前回までのあらすじ
33歳独身B型男子である僕、山田隆道は現在絶賛婚活中。馴染みの居酒屋でCという名の素敵な女性に出会うことができたものの、最後に大失態。あろうことかCの連絡先を聞かずにリリースしてしまったのだ――。
ああ、なんたる初歩的な大失態だ。せっかく容姿といい話した感じといい、もろに僕好みだったのに。しかも、たぶんCも僕を悪く思っていなかったはずだ。えっ、勘違い? いやいや、絶対そうだと思う。だって、いっぱい笑ってくれたもんっ。
翌日の晩、どうしてもCのことが頭から離れない僕は、またもふらふらと夢遊病者のごとく居酒屋Mに立ち寄り、独りで閉店まで飲み明かした。けど、もちろんCが来店することはなく、まさに『ジョニーへの伝言』を鼻で笑うかのような「2時間どころか4時間も待ってたよ」状態。……はい、古すぎて意味わかんないですよね。『ジョニーへの伝言』はかつて大ヒットしたペドロ&カプリシャスの名曲です。気になった方は、それぞれ歌詞を調べてみてください。故・阿久悠さん作詞の傑作です。
帰り際、僕は最後の手段とばかりに一冊の本を鞄から取り出し、それをマスターに差し出しながらこう言った。
「マスター、もし昨日の女性がまた店に来るようなことがあったら、この本を渡してくれませんか? 昨日貸す約束をしたんですけど、連絡先を聞きそびれちゃって」
それは昨夜、僕とCとの間で話題になった某小説家の短編集。僕はその短編集をCに貸すという口約束を交わしていたわけで、もちろんそんなのは大人同士の社交辞令だと思われていても不思議じゃないのだが、それでも僕にしてみればCとの関係を再び繋ぐ糸はこれぐらいしか思いつかなかったのだ。
すると、マスターもすべてを察したような笑顔を見せた。
「わかったよ。もし来たら、山田さんからのプレゼントって言えばいいんだろ。それで彼女の反応が良かったら、またメールするからすぐに来ればいいじゃん」
つくづく話のわかるマスターだ。居酒屋のカウンターで素敵な異性と出会いたければ、まずはマスターと友達になるべきだという僕の持論は間違っていないと思う。
かくして数日が経過した夜、僕の携帯にマスターからメールが届いた。
「Cさんが来店しました!」
うおおおおっ!! きたきたきたーー!!!!
当然、僕は興奮した。全身からアドレナリンが出すぎたからか、冬なのに額に汗が滲む。けど、同時にタイミングの悪さを嘆いた。そのとき、僕は締切り間近の原稿に追われており、すぐに店に駆けつけられる状況じゃなかったのだ。
結局、僕が居酒屋Mに到着したのは数時間後のことだった。
「山田さん、遅いですよ。

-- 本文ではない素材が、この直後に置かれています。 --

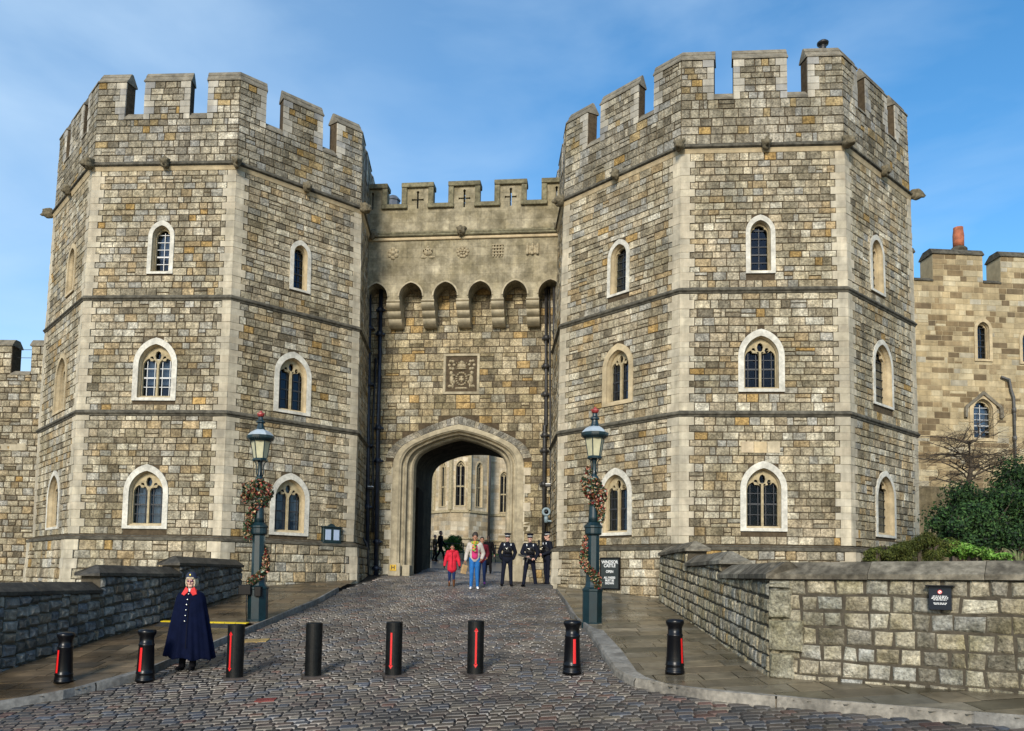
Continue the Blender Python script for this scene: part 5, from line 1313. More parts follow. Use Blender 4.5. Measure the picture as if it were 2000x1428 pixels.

Cさんはもう帰っちゃいました」とマスター。
「やっぱ、そうっすよねえ……」僕はあからさまに肩を落とす。
しかし、そんな僕にマスターが一枚のメモ紙を差し出してくれた。
「はい、これ。Cさんの携帯アドレス」
「えっ?」
「Cさんに例の本を渡して、山田さんからプレゼントだって言ったら、すごく喜んでいましたよ。それでお礼がしたいからって、ずっと待ってたんだけど、あんまり山田さんが遅いから帰っちゃってね。代わりに連絡先のメモをおいていったんですよ」
「マジで!?」テンションが再び上がった。ダメ元で「本を貸す」という作戦を実行して、本当に良かった。こういう何らかのアイテムの貸し借りを間に挟めば、男女の関係を繋ぐ絶妙な口実になるわけで、居酒屋での出会いはもちろん、合コンや初デートなんかにも有効なんじゃないか。「貸す」という行為は、後の「返す」という行為にも必然的に連動する。すなわち、次にまた会える機会を生むのだ。
翌日、僕は早速Cにメールをした。
「昨日は店に行けなくてごめんなさい。その短編集は本当におもしろいから、通勤中とかにさらっと読めると思いますよ。息抜きにでも使ってやってください」
すると、ほどなくしてCから返信があった。
「ありがとうございます。まだ読んでいないですけど、今からすごく楽しみです」
よし、繋がった。僕はほっと胸を撫で下ろす。けど、まだ何かを成し遂げたというわけではなく、これでようやく恋のスタートラインに立てただけだ。
さあ、どうしましょうか。ここから一気にCを食事に誘うべきか、それとももう少しメールのやりとりで空気を温めるべきか。いずれにせよ、しばし熟考が必要だ。